PROBLEM DETAILS ▸ Each record below is to be copied word for word, with pictures removed.

EXERCISE DATA ▸

-- Begin --

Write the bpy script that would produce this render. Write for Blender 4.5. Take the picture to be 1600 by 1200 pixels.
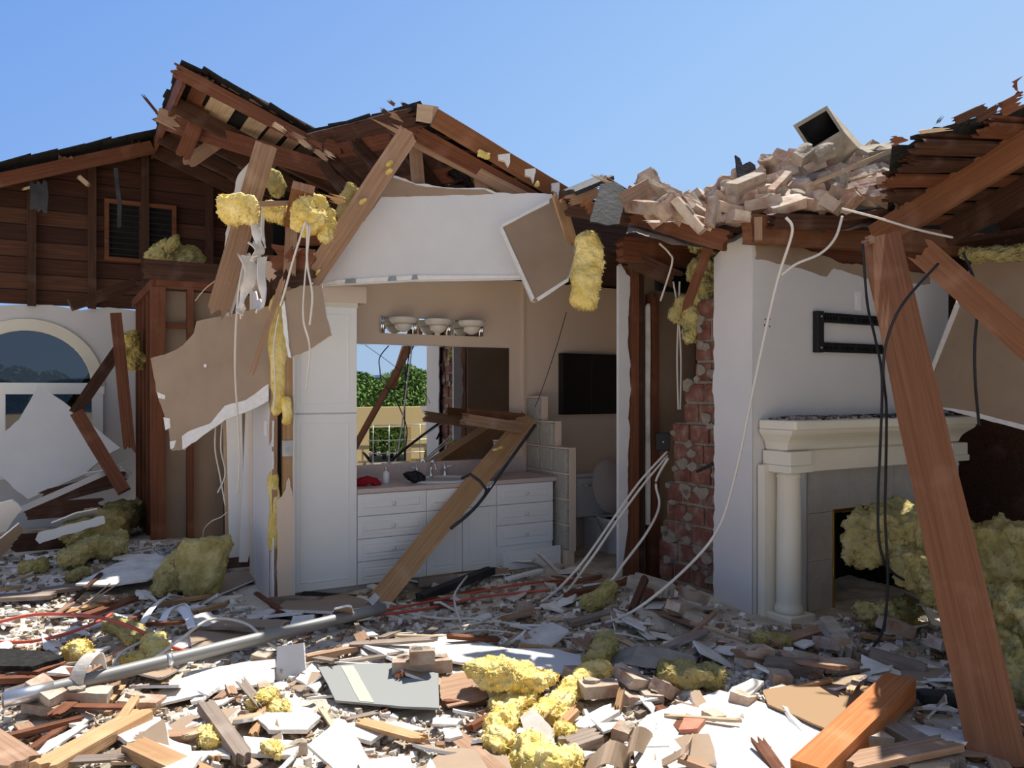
import bpy, bmesh, math, random
from mathutils import Vector, Matrix, noise
S = bpy.context.scene
for o in list(bpy.data.objects): bpy.data.objects.remove(o, do_unlink=True)
COL = S.collection
R = math.radians
# ------------------------------------------------------------------ camera
F, EYE = 1246.0, 1.68            # focal length in pixels of a 1600 px wide frame, eye height
cam = bpy.data.objects.new('camera', bpy.data.cameras.new('camera'))
COL.objects.link(cam)
cam.location = (0, 0, EYE); cam.rotation_euler = (R(90), 0, 0)
cam.data.sensor_width = 36; cam.data.lens = 36*F/1600; cam.data.shift_y = 10/1600
cam.data.clip_start = .05; cam.data.clip_end = 3000
S.camera = cam
# ------------------------------------------------------------------ sky
W = bpy.data.worlds.new('sky'); S.world = W; W.use_nodes = True
nt = W.node_tree; nt.nodes.clear()
def wn(t, **k):
    n = nt.nodes.new(t)
    for a, b in k.items(): setattr(n, a, b)
    return n
tc = wn('ShaderNodeTexCoord'); dot = wn('ShaderNodeVectorMath', operation='DOT_PRODUCT'); dot.inputs[1].default_value = (.62, .12, -.95)
nt.links.new(tc.outputs['Generated'], dot.inputs[0])
mr = wn('ShaderNodeMapRange'); mr.inputs[1].default_value = -.72; mr.inputs[2].default_value = .42
nt.links.new(dot.outputs['Value'], mr.inputs[0])
cr = wn('ShaderNodeValToRGB')
cr.color_ramp.elements[0].color = (.150, .325, .80, 1)
cr.color_ramp.elements[1].color = (.49, .66, .90, 1)
e = cr.color_ramp.elements.new(.55); e.color = (.35, .57, .93, 1)
nt.links.new(mr.outputs[0], cr.inputs[0])
# paler, dimmer high sky away from the sun, on the viewer's side
sp = wn('ShaderNodeSeparateXYZ'); nt.links.new(tc.outputs['Generated'], sp.inputs[0])
m1 = wn('ShaderNodeMapRange'); m1.interpolation_type = 'SMOOTHSTEP'; m1.inputs[1].default_value = .10; m1.inputs[2].default_value = -.35; nt.links.new(sp.outputs[1], m1.inputs[0])
m2 = wn('ShaderNodeMapRange'); m2.interpolation_type = 'SMOOTHSTEP'; m2.inputs[1].default_value = .08; m2.inputs[2].default_value = .40; nt.links.new(sp.outputs[2], m2.inputs[0])
m3 = wn('ShaderNodeMath', operation='MULTIPLY'); nt.links.new(m1.outputs[0], m3.inputs[0]); nt.links.new(m2.outputs[0], m3.inputs[1])
mxs = wn('ShaderNodeMix', data_type='RGBA'); mxs.inputs[7].default_value = (.30, .32, .36, 1)
nt.links.new(m3.outputs[0], mxs.inputs[0]); nt.links.new(cr.outputs[0], mxs.inputs[6])
bg = wn('ShaderNodeBackground'); bg.inputs[1].default_value = 1.0
ow = wn('ShaderNodeOutputWorld'); nt.links.new(mxs.outputs[2], bg.inputs[0]); nt.links.new(bg.outputs[0], ow.inputs[0])
# ------------------------------------------------------------------ sun: high, behind the house, to the right
SUN = Vector((.20, .385, .90)).normalized()
sl = bpy.data.lights.new('sun', 'SUN'); sl.energy = 8.5; sl.angle = R(.55); sl.color = (1, .95, .86)
so = bpy.data.objects.new('sun', sl); COL.objects.link(so)
so.rotation_euler = SUN.to_track_quat('Z', 'Y').to_euler()
S.view_settings.view_transform = 'Standard'; S.view_settings.look = 'None'
S.view_settings.exposure = 0.0; S.view_settings.gamma = 1.0
try: S.view_settings.use_curve_mapping = False
except Exception: pass
try: S.cycles.max_bounces = 8; S.cycles.use_denoising = True
except Exception: pass
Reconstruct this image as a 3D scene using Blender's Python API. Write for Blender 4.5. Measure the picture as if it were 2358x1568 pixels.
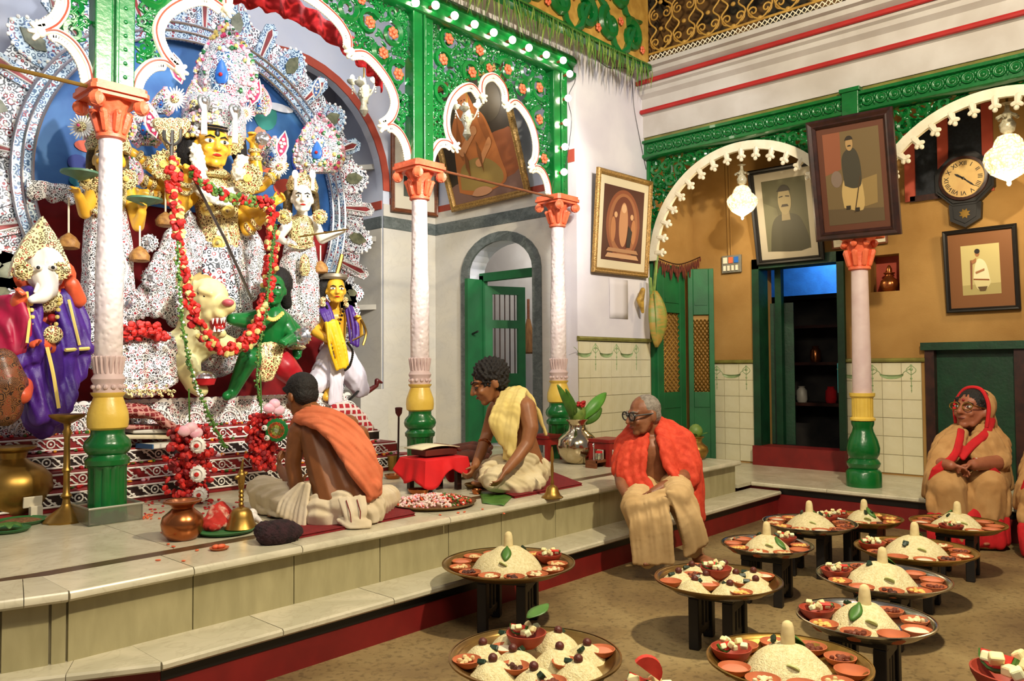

-- End --

SOLVED EXERCISE ▸
Write the bpy script that would produce this render. Write for Blender 4.5. Take the picture to be 1600 by 1200 pixels.
import bpy, bmesh, math, random
from mathutils import Vector, Matrix, noise
S = bpy.context.scene
for o in list(bpy.data.objects): bpy.data.objects.remove(o, do_unlink=True)
COL = S.collection
R = math.radians
# ------------------------------------------------------------------ camera
F, EYE = 1246.0, 1.68            # focal length in pixels of a 1600 px wide frame, eye height
cam = bpy.data.objects.new('camera', bpy.data.cameras.new('camera'))
COL.objects.link(cam)
cam.location = (0, 0, EYE); cam.rotation_euler = (R(90), 0, 0)
cam.data.sensor_width = 36; cam.data.lens = 36*F/1600; cam.data.shift_y = 10/1600
cam.data.clip_start = .05; cam.data.clip_end = 3000
S.camera = cam
# ------------------------------------------------------------------ sky
W = bpy.data.worlds.new('sky'); S.world = W; W.use_nodes = True
nt = W.node_tree; nt.nodes.clear()
def wn(t, **k):
    n = nt.nodes.new(t)
    for a, b in k.items(): setattr(n, a, b)
    return n
tc = wn('ShaderNodeTexCoord'); dot = wn('ShaderNodeVectorMath', operation='DOT_PRODUCT'); dot.inputs[1].default_value = (.62, .12, -.95)
nt.links.new(tc.outputs['Generated'], dot.inputs[0])
mr = wn('ShaderNodeMapRange'); mr.inputs[1].default_value = -.72; mr.inputs[2].default_value = .42
nt.links.new(dot.outputs['Value'], mr.inputs[0])
cr = wn('ShaderNodeValToRGB')
cr.color_ramp.elements[0].color = (.150, .325, .80, 1)
cr.color_ramp.elements[1].color = (.49, .66, .90, 1)
e = cr.color_ramp.elements.new(.55); e.color = (.35, .57, .93, 1)
nt.links.new(mr.outputs[0], cr.inputs[0])
# paler, dimmer high sky away from the sun, on the viewer's side
sp = wn('ShaderNodeSeparateXYZ'); nt.links.new(tc.outputs['Generated'], sp.inputs[0])
m1 = wn('ShaderNodeMapRange'); m1.interpolation_type = 'SMOOTHSTEP'; m1.inputs[1].default_value = .10; m1.inputs[2].default_value = -.35; nt.links.new(sp.outputs[1], m1.inputs[0])
m2 = wn('ShaderNodeMapRange'); m2.interpolation_type = 'SMOOTHSTEP'; m2.inputs[1].default_value = .08; m2.inputs[2].default_value = .40; nt.links.new(sp.outputs[2], m2.inputs[0])
m3 = wn('ShaderNodeMath', operation='MULTIPLY'); nt.links.new(m1.outputs[0], m3.inputs[0]); nt.links.new(m2.outputs[0], m3.inputs[1])
mxs = wn('ShaderNodeMix', data_type='RGBA'); mxs.inputs[7].default_value = (.30, .32, .36, 1)
nt.links.new(m3.outputs[0], mxs.inputs[0]); nt.links.new(cr.outputs[0], mxs.inputs[6])
bg = wn('ShaderNodeBackground'); bg.inputs[1].default_value = 1.0
ow = wn('ShaderNodeOutputWorld'); nt.links.new(mxs.outputs[2], bg.inputs[0]); nt.links.new(bg.outputs[0], ow.inputs[0])
# ------------------------------------------------------------------ sun: high, behind the house, to the right
SUN = Vector((.20, .385, .90)).normalized()
sl = bpy.data.lights.new('sun', 'SUN'); sl.energy = 8.5; sl.angle = R(.55); sl.color = (1, .95, .86)
so = bpy.data.objects.new('sun', sl); COL.objects.link(so)
so.rotation_euler = SUN.to_track_quat('Z', 'Y').to_euler()
S.view_settings.view_transform = 'Standard'; S.view_settings.look = 'None'
S.view_settings.exposure = 0.0; S.view_settings.gamma = 1.0
try: S.view_settings.use_curve_mapping = False
except Exception: pass
try: S.cycles.max_bounces = 8; S.cycles.use_denoising = True
except Exception: pass
Reconstruct this image as a 3D scene using Blender's Python API. Write for Blender 4.5. Measure the picture as if it were 2358x1568 pixels.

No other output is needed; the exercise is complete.